Data Sharing オプションはオブジェクト間で、そしてタイムステップにわたってデータを共有することができます。
デフォルトは、 Do Not Share Data です。なぜなら、ほとんど予想通りの結果が得られるからです。しかし、安全にオブジェクト間や全体の時間にわたってデータを共有できることがわかっているなら、共有オプションによってシミュレーションに費やされるメモリを減らすことができます。特にデータが共有可能で、タイムステップ毎に何万ものオブジェクトにデータをコピーするような場合は、飛躍的にメモリ使用量を減らすことができます。
固有ID、オブジェクトID、オブジェクト名 ¶
各オブジェクトとデータアイテムには 普遍的に固有な IDがあります。この128ビットの数字がどの時間、どのマシン、どのシミュレーションにおいても固有です。この値を使うことで、いつデータパケットが共有され、再作成されているのかタイムステップ毎に把握することができます。固有IDはGeometry Spreadsheet Viewでオブジェクトとデータアイテムのフィールドとして表示されます。
各オブジェクトには、 オブジェクトID があります。これは シミュレーション でオブジェクトを個別に識別する単なる整数です。普遍的な固有IDとは違い、別々のシミュレーションネットワーク、コンピュータ、シミュレーションの実行などにわたって 固有というわけではありません 。
各オブジェクトには、 オブジェクト名 もあります。オブジェクト名は本質的に便宜的なものです。名前を設定しておけばオブジェクトIDの番号よりも覚えやすく認識しやすいです。オブジェクト名は 固有ではありません 。それは同じシミューレション内においてもそうです。複数のオブジェクトが同じ名前を持つことができます(これは、ある状況では便利な場合があります)。

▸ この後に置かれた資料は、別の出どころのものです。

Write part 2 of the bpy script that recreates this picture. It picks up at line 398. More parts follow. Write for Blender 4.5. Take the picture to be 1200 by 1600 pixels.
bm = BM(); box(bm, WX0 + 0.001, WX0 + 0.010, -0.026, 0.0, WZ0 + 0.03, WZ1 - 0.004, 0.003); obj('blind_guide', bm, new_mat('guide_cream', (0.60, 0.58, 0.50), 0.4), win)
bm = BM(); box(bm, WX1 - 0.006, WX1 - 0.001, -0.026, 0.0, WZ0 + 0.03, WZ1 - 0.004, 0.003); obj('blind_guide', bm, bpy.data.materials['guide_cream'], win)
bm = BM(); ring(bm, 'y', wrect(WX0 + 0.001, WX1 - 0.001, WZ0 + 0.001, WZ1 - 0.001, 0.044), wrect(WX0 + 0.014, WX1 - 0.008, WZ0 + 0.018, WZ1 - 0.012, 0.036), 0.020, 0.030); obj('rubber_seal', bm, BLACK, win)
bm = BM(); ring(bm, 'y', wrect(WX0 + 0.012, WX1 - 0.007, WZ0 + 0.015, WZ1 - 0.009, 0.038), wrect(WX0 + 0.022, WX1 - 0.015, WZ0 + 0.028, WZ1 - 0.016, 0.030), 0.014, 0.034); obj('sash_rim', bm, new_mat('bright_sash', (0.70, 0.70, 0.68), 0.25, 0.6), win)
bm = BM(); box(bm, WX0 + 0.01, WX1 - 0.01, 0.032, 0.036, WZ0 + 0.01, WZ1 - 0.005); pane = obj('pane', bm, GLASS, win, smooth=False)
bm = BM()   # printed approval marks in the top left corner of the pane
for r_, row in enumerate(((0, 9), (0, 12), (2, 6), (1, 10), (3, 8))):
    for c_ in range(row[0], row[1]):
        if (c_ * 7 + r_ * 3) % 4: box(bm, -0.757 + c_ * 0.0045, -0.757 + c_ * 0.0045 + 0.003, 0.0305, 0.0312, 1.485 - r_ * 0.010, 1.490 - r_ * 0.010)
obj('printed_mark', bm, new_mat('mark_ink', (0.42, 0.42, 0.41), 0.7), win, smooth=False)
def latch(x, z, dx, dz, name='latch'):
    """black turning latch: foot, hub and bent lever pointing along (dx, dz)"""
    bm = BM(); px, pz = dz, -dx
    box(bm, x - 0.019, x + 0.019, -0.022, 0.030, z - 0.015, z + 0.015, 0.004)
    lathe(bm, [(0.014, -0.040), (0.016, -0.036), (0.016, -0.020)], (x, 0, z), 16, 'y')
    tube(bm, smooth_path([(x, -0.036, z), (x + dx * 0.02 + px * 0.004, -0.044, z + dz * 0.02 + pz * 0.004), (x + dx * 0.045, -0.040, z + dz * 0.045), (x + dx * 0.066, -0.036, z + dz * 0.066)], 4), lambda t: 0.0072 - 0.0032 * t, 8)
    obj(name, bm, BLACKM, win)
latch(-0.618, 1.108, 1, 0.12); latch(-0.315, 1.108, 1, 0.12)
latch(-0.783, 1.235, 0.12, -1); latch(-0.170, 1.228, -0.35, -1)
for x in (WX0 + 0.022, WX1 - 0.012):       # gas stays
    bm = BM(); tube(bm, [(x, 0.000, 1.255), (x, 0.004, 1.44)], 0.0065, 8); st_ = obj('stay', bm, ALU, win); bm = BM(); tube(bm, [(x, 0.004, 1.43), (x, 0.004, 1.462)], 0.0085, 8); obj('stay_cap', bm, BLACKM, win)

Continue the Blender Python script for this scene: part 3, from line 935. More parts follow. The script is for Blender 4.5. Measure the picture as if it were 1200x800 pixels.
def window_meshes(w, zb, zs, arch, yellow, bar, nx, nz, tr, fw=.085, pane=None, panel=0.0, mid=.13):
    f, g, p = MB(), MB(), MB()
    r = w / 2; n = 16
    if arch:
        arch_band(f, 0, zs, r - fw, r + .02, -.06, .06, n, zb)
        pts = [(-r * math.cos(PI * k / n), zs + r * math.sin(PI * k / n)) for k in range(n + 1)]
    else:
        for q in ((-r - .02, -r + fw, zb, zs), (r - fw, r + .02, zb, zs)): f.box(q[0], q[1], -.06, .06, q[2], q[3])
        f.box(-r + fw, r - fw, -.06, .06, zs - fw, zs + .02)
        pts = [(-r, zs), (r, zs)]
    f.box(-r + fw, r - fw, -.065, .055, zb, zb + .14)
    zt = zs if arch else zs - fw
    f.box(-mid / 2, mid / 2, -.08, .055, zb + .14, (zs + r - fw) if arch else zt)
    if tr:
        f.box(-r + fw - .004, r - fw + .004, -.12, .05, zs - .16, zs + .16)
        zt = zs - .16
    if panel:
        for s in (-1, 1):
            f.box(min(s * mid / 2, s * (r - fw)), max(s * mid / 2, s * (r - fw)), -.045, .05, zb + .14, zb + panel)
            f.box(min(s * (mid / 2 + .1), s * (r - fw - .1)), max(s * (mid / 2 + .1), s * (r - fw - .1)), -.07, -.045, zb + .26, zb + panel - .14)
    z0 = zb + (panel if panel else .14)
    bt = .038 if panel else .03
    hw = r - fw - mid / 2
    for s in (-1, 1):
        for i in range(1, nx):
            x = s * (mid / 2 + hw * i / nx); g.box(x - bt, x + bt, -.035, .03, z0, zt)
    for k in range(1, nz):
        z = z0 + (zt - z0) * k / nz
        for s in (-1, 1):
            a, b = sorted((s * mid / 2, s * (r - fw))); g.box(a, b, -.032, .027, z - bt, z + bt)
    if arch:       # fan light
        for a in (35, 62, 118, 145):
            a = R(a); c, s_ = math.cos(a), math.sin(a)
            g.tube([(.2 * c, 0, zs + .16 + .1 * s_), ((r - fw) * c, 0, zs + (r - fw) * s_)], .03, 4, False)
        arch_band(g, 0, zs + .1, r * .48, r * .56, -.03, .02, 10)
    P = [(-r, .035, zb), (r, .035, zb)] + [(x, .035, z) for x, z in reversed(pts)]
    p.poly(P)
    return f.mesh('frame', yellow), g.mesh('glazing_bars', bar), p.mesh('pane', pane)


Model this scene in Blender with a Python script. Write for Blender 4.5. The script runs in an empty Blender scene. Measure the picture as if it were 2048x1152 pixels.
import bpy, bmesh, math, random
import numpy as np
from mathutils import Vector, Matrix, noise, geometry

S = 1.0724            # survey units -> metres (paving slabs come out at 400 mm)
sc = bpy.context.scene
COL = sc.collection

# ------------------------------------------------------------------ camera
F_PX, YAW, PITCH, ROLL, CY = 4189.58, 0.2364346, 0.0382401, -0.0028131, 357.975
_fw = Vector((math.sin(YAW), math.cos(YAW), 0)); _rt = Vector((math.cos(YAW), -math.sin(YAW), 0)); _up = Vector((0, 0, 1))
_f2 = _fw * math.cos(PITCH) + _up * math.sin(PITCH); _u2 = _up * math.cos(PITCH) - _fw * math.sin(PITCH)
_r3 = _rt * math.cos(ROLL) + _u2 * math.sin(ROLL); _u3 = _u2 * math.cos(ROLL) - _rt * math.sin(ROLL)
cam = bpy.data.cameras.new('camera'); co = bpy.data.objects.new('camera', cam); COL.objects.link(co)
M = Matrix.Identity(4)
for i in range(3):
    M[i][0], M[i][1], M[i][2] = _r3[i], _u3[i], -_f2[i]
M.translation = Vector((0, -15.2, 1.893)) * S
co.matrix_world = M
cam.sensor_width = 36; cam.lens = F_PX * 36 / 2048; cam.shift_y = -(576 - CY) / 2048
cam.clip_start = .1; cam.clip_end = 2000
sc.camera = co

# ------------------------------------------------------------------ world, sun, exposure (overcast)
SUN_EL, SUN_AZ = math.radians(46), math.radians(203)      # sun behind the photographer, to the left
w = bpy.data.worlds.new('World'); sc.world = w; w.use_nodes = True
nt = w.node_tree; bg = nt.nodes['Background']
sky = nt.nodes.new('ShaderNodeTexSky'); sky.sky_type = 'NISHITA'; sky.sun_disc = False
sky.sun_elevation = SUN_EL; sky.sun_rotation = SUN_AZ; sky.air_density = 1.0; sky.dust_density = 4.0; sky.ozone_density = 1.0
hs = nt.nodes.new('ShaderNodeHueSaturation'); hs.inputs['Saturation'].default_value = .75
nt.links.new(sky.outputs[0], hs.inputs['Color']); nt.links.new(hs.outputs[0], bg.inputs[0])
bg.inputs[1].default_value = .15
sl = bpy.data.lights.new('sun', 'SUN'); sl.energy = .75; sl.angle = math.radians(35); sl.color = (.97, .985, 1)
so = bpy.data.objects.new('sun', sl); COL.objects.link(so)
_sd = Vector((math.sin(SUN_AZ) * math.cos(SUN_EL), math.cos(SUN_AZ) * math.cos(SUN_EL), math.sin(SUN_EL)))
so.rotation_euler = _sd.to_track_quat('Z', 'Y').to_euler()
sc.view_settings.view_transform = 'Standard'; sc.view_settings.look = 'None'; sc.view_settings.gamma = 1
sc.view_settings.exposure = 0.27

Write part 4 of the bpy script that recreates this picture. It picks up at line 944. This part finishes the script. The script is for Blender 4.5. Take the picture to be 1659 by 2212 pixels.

オブジェクト作成ノード(例えば、RBD ObjectまたはEmpty Object)では、 Object Name パラメータが作成するオブジェクトの名前を制御します。もし、一度に複数のオブジェクトを作成するために Number of Objects パラメータを使うなら、$OBJ
ローカル変数を利用してオブジェクトの名前にオブジェクト番号を追加することができます。例えば、 Object Name をbrick$OBJ
にして Number of Objects を3
に設定すると、Houdiniはbrick0
、brick1
、brick2
の名前のオブジェクトを作成します。
Geometry Spreadsheetでは、通常は名前でオブジェクトを表示しますが、代わりにオブジェクトIDの表示に切り替えることもできます。
単位 ¶
測定 | 単位 |
---|---|
Mass(質量) | kg |
Distance(距離) | m (1 Houdini unit = 1 m) |
Velocity(速度) | m/s |
Angular Velocity(角速度) | degree/s |
Density(密度) | kg/m3 |
Force(力) | N (ニュートン) |
Note
ダイナミクスエンジンは、標準のSI単位を使います。その理由は、Houdiniが基本単位としてメートル(m)、キログラム(kg)を使って、デフォルトで 大きくて重いオブジェクト の表現を想定しているからです。